Too often this goal is not achieved. Instead, many children spend years in foster homes or group homes, often moving multiple times.
Many such youths – about 10 percent nationwide — will “age out” of foster care and into adulthood. A high percentage of these youth experience inadequate housing, low educational and career attainment, early parenthood, substance abuse, physical and mental health problems, and involvement with the criminal justice system.
In 2014, 62,097 children and youth in California were living in foster care, about 15 percent of all the youth in foster care in the country. The median length of time California children spent in foster care declined between 2001 and 2009 from 17 to 13 months, but then rose to 15 months in 2012.
A central driver of that uptick appears to be Los Angeles County, the largest single child welfare system in the country. In the late 1990s, more than three quarters of kids removed by the county stayed in foster care for more than a year.
By 2011, 53.5 percent stayed in foster care that long. But in a two-year window, that proportion has spiked back up to 62.6 percent.
The surge in lengthy stays is even more pronounced in nearby Orange County. Just about half of youths exited foster care after staying more than a year in 2010; that figure is now up to 75.5 percent.

Definition: Percentage of children under age 18 entering foster care for the first time from January through June, by exit status one year after entering care (e.g., 34.9% of children who entered foster care in California in the first half of 2013 were reunified with their parents within 12 months).
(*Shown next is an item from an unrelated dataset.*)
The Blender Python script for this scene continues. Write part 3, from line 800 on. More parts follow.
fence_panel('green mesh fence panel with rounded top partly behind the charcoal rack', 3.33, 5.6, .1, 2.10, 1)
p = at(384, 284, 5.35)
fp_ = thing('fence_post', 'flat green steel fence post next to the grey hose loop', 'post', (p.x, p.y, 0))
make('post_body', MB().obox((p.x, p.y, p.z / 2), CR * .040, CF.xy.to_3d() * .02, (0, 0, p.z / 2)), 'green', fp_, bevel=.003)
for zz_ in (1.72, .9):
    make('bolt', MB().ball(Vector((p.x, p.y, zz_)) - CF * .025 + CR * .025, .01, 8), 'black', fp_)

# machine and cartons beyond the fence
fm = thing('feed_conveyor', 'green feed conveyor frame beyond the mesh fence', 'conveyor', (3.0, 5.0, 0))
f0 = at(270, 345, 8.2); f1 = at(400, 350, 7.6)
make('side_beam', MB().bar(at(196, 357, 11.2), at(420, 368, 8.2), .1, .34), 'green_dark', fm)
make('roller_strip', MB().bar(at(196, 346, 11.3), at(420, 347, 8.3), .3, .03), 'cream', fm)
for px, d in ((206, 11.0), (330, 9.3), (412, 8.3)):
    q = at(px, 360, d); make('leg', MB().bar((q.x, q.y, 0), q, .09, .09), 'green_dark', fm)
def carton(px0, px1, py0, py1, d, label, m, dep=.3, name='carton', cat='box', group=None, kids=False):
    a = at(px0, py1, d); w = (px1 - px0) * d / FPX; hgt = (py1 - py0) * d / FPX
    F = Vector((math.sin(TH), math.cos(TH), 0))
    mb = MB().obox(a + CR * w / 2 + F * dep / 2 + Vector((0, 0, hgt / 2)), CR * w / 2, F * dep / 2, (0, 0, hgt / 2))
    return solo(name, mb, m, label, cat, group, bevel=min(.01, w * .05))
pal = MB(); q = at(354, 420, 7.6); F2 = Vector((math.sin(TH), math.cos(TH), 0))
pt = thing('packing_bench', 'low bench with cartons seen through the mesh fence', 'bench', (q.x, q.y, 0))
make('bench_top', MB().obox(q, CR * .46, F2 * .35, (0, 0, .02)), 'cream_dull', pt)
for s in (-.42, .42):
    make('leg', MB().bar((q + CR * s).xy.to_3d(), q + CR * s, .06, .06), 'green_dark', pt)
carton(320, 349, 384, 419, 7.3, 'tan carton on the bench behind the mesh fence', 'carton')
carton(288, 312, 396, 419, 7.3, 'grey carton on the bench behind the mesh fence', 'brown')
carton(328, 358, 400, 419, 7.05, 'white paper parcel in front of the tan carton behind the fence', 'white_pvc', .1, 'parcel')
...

Data Source: Webster, D., et al. California Child Welfare Indicators Project Reports, UC Berkeley Center for Social Services Research (May 2015).
Footnote: Exit status is calculated based on an unduplicated count of children under the supervision of county welfare departments and excludes children under the supervision of county probation departments, out-of-state agencies, state adoptions district offices, and Indian child welfare departments. Data are shown for children who entered foster care for the first time during the period, and who remained in care for 8 days or longer. LNE (Low Number Event) refers to data that have been suppressed because there were fewer than 120 total cases.